- _Your task_
Look through the data below and report how many lines include "scene". Only the number should be given.

- _Records_
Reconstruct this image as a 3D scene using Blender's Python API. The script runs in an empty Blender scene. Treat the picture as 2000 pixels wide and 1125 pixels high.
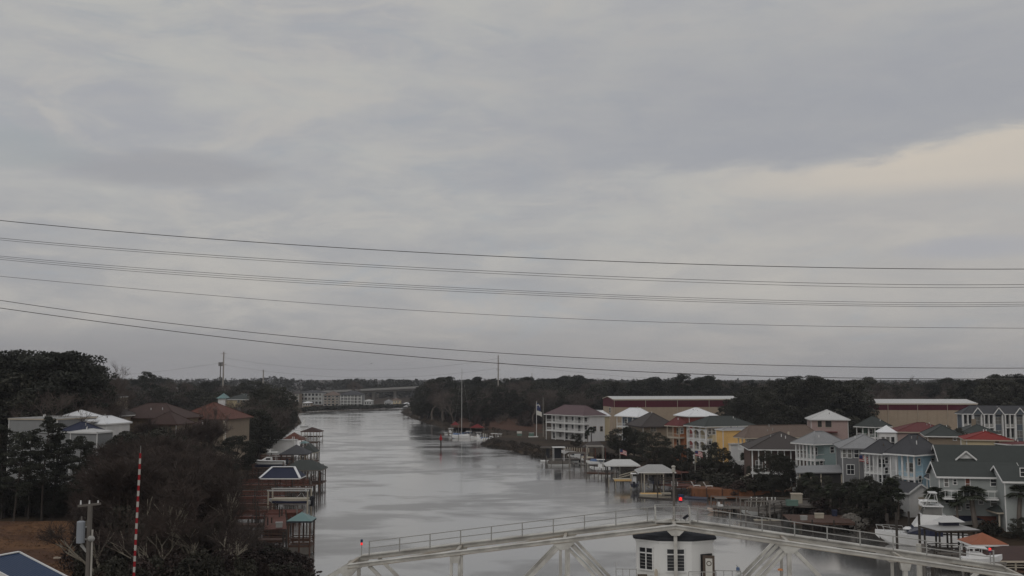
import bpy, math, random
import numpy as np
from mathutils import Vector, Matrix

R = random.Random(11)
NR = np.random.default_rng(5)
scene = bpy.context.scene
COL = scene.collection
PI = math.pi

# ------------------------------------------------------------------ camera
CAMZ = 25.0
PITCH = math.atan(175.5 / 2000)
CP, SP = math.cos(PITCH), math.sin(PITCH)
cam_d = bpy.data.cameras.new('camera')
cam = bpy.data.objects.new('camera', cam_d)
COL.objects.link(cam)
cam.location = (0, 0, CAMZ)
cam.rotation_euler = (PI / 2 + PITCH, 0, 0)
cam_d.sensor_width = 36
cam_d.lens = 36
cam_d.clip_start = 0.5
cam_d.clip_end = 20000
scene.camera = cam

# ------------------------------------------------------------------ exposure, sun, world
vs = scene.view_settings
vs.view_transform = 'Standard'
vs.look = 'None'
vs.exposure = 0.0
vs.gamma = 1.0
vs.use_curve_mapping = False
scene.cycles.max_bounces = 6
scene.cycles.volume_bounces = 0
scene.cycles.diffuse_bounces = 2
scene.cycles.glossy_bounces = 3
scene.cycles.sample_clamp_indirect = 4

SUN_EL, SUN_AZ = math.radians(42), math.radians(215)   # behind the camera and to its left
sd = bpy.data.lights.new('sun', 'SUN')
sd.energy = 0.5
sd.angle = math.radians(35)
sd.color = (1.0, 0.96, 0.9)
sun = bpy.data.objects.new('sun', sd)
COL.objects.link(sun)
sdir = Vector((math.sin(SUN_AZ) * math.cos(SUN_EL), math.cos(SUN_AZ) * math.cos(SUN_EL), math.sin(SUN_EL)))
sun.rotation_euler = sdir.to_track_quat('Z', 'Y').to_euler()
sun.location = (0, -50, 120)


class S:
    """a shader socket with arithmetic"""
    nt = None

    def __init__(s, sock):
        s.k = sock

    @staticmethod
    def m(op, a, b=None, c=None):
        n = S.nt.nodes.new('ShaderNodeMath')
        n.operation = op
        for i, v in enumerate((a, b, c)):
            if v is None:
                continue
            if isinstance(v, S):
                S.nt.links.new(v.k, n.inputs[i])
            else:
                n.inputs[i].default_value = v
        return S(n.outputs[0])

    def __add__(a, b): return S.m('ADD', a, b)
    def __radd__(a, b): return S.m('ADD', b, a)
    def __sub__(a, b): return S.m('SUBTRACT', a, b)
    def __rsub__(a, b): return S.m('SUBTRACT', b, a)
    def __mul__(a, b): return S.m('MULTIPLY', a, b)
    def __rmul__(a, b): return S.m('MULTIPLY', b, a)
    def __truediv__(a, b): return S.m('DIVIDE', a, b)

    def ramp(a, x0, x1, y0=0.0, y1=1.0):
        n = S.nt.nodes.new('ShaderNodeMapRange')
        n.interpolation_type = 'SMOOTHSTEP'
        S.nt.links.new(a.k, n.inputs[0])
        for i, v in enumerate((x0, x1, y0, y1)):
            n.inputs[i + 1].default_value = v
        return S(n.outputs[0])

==

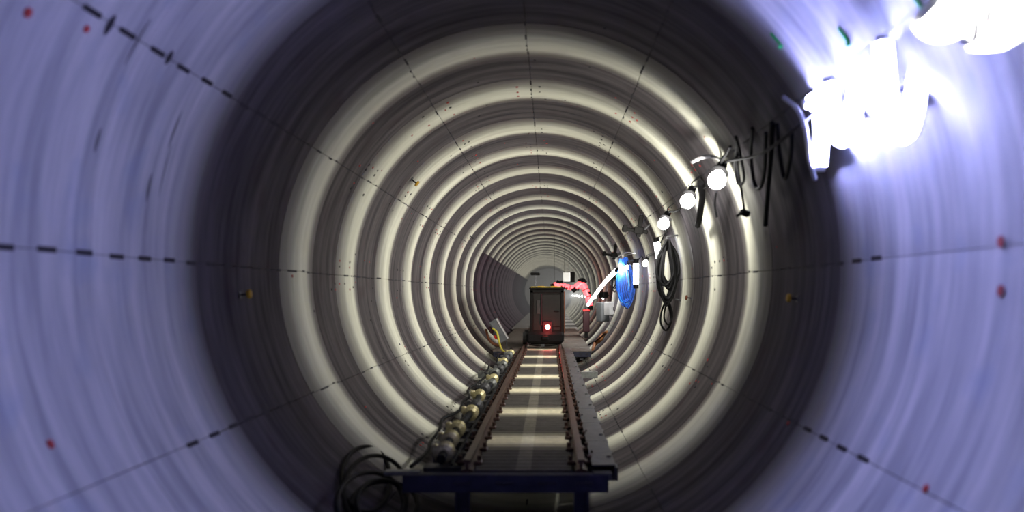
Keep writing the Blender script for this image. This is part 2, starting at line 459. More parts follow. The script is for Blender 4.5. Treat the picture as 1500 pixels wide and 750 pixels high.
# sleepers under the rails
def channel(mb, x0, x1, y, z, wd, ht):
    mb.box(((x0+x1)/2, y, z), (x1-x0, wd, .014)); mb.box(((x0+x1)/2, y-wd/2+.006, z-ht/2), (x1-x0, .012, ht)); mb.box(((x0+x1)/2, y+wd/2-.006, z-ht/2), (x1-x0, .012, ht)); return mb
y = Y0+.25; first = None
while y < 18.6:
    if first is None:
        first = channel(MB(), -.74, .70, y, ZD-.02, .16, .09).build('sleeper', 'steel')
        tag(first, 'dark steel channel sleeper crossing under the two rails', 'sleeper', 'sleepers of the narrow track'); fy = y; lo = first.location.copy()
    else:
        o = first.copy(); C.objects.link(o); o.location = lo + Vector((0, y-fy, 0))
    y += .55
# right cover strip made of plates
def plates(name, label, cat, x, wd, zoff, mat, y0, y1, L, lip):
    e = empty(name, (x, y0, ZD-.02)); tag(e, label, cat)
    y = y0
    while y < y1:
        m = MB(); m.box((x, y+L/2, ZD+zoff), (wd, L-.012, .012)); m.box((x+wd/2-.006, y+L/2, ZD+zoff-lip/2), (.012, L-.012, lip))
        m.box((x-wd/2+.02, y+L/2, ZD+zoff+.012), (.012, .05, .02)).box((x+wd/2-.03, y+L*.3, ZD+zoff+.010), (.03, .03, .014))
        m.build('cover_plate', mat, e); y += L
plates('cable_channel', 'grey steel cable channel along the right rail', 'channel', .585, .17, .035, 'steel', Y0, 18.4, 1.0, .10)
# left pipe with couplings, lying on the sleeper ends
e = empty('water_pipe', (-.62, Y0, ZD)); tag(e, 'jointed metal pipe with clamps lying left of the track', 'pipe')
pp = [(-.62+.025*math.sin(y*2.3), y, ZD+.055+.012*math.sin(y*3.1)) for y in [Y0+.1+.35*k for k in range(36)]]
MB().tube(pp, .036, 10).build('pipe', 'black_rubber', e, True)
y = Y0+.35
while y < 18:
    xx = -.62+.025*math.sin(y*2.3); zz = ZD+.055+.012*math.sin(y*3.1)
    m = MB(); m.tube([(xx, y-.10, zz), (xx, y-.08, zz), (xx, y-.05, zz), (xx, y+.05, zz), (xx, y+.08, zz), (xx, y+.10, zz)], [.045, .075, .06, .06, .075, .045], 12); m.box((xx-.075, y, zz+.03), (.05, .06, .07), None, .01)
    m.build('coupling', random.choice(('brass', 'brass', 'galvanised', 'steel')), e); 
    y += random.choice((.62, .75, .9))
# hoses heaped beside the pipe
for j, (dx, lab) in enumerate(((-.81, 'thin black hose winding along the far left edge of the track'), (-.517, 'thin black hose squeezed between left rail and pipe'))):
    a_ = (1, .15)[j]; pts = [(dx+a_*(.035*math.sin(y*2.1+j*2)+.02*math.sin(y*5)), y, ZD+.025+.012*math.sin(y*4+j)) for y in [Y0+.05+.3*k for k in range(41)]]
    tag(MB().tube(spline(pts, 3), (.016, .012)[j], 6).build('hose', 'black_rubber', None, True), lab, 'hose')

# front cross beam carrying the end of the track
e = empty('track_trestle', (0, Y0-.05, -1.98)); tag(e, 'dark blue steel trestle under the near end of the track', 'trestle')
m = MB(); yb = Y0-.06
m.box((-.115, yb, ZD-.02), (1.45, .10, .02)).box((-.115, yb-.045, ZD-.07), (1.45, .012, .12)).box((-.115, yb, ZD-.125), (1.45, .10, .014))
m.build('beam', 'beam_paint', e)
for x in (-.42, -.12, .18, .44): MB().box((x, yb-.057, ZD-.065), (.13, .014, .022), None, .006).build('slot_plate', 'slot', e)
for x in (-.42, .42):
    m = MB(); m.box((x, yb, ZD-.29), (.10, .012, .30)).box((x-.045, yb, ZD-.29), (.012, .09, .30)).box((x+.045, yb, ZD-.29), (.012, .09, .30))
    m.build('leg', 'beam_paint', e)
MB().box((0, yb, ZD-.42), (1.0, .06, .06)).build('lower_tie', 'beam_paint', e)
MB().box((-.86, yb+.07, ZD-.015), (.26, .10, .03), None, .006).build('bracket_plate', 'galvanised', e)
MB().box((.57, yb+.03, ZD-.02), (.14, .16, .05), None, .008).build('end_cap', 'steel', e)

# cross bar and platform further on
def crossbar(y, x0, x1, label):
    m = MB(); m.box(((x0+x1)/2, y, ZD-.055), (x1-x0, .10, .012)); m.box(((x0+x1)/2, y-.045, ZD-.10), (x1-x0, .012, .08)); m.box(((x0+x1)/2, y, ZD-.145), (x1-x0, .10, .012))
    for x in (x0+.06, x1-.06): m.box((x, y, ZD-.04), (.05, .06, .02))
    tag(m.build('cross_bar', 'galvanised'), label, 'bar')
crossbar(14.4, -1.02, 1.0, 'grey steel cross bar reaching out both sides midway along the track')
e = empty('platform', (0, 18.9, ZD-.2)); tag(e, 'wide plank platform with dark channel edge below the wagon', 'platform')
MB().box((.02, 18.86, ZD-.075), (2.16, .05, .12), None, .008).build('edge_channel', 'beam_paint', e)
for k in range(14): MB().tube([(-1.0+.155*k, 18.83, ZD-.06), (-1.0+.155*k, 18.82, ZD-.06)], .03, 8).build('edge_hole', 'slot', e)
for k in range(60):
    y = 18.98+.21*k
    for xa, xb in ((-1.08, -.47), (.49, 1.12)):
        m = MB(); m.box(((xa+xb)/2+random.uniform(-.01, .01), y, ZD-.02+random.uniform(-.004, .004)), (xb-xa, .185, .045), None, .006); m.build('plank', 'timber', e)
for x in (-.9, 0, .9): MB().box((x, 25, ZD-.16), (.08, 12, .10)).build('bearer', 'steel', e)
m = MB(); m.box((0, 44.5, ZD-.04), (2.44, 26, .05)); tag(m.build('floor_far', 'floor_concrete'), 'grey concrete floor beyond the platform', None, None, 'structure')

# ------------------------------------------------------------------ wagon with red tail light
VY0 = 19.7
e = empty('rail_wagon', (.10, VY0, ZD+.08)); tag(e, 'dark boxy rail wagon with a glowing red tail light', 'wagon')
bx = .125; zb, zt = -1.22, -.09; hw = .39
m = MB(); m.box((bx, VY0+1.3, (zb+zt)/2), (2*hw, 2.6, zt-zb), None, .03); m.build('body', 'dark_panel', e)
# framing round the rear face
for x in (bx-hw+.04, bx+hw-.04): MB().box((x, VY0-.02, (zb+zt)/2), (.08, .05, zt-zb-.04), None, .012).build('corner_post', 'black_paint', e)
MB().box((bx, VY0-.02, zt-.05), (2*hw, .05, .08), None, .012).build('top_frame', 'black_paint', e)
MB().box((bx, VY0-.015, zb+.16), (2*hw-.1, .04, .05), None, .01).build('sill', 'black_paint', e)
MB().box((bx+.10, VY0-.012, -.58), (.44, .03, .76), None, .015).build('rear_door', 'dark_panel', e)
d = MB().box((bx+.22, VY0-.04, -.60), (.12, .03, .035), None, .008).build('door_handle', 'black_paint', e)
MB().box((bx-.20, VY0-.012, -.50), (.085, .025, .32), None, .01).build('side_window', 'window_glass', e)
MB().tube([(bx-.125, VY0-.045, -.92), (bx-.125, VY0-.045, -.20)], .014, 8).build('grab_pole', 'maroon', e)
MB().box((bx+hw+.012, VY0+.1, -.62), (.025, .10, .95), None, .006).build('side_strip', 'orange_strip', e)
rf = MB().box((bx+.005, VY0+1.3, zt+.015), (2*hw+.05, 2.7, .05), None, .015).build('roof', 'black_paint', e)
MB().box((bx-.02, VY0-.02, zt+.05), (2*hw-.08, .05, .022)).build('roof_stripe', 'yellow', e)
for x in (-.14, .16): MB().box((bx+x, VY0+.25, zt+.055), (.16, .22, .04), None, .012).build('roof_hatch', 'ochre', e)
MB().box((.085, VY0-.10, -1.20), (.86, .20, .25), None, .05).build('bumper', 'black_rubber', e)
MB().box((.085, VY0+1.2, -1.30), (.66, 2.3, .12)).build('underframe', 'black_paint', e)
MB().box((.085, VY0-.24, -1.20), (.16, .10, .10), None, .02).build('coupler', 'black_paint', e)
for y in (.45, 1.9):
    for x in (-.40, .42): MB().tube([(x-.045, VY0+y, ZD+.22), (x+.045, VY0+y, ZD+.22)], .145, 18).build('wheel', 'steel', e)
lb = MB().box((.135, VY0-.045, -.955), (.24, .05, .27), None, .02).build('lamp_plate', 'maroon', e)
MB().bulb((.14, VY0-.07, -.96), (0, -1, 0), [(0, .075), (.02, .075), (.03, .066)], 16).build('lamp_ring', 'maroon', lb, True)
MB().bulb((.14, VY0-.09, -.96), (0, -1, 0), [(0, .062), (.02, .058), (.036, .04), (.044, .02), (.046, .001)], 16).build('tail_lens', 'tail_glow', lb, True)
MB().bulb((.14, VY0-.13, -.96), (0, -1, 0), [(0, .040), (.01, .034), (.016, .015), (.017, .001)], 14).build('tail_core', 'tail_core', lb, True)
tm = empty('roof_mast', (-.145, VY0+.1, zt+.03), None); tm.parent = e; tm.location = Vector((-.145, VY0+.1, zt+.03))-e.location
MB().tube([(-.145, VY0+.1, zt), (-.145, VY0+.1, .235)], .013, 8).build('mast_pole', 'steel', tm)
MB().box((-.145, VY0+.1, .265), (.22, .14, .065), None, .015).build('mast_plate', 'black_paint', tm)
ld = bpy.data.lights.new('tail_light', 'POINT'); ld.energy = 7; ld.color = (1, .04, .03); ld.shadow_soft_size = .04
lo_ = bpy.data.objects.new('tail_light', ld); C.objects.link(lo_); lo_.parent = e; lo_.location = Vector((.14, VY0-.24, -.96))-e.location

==

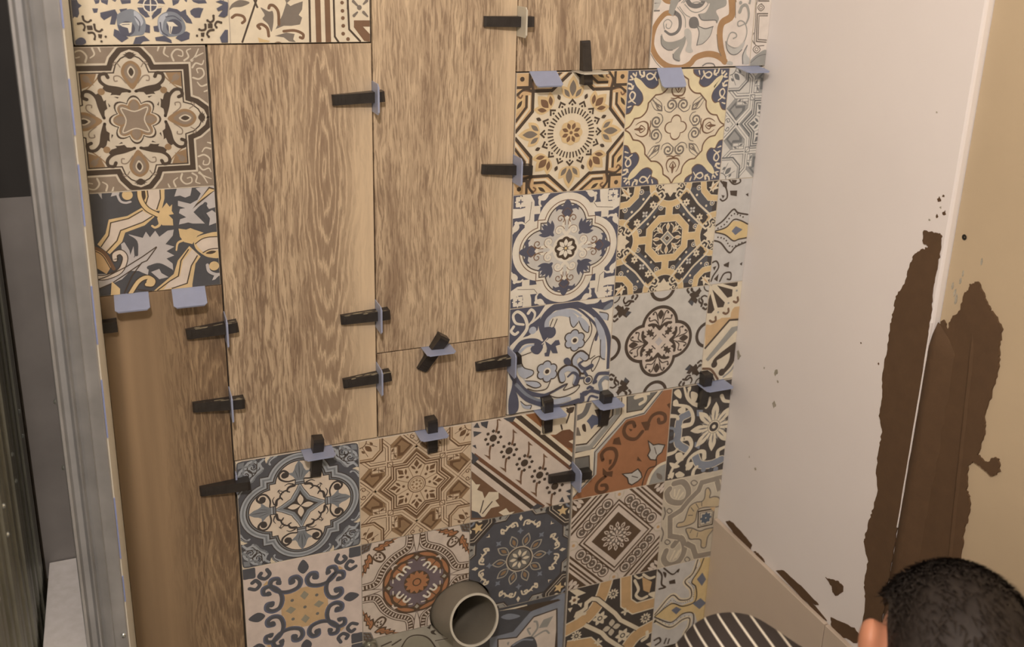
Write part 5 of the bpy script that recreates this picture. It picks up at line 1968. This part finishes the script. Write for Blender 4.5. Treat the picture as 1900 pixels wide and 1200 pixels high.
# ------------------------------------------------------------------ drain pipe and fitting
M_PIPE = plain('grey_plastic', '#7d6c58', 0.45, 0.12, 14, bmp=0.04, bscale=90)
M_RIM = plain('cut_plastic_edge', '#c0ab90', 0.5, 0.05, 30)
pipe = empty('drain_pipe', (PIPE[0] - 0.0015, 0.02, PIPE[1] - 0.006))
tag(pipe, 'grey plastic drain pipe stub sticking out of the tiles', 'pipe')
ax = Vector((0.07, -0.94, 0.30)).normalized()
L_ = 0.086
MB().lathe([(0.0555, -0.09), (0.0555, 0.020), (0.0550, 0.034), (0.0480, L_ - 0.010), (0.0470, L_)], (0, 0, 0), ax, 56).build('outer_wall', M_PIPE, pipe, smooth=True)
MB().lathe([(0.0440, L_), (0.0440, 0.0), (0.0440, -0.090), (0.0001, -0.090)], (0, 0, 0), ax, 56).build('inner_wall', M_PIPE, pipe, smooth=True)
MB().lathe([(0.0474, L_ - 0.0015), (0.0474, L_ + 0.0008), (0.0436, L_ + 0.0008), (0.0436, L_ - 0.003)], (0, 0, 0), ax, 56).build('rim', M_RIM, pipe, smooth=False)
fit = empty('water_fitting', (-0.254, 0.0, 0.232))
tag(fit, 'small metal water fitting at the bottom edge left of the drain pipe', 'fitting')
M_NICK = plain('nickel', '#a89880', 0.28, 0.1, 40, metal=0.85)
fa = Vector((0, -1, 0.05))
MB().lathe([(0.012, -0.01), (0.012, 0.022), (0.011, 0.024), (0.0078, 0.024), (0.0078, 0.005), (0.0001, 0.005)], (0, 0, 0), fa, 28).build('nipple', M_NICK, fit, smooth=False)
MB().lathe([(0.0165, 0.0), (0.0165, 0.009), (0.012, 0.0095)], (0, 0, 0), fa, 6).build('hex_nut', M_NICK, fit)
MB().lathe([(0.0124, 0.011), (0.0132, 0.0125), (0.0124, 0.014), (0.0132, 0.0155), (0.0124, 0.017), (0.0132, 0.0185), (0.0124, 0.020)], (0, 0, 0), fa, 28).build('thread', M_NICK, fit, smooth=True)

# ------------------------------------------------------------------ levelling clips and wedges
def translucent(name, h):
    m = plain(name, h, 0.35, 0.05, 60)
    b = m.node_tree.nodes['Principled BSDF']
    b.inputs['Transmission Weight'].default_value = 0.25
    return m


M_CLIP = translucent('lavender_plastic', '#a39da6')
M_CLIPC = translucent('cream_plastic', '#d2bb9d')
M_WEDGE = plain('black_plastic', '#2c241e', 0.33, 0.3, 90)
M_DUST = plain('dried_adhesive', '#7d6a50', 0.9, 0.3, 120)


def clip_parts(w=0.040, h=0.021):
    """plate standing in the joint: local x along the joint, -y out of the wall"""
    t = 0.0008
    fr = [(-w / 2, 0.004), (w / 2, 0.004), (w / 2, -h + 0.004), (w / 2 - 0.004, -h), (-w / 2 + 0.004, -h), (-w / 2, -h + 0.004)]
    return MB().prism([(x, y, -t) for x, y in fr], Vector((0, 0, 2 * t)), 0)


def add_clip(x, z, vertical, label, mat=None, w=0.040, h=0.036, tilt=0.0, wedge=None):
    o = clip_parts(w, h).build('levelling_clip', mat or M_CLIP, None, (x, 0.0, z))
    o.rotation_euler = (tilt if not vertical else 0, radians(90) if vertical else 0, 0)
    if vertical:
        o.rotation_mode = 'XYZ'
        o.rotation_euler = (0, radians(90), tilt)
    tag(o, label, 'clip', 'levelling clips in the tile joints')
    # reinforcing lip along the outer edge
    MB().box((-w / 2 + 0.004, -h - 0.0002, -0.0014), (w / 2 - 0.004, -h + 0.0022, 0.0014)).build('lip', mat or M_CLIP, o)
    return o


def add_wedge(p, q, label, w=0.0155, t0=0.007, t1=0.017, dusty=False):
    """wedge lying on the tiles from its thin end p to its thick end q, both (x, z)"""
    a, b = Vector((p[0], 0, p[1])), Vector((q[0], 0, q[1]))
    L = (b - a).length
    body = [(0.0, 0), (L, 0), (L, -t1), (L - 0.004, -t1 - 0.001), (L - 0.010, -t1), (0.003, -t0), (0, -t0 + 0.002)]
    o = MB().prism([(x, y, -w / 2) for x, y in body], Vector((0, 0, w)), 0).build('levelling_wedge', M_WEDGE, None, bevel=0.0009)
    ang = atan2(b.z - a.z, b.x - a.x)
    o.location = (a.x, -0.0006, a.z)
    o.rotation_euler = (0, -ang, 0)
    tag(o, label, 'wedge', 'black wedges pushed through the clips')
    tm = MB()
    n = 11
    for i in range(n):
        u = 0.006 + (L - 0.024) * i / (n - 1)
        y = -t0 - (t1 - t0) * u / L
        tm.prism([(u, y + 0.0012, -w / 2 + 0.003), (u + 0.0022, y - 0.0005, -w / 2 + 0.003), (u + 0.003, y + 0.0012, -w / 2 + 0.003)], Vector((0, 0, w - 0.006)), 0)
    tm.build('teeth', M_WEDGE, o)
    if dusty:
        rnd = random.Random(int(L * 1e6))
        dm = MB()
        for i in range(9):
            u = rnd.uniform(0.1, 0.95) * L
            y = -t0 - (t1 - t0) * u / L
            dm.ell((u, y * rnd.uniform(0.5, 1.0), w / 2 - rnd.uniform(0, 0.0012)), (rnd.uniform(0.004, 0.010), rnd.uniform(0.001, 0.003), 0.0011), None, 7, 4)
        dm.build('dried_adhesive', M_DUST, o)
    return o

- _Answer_
10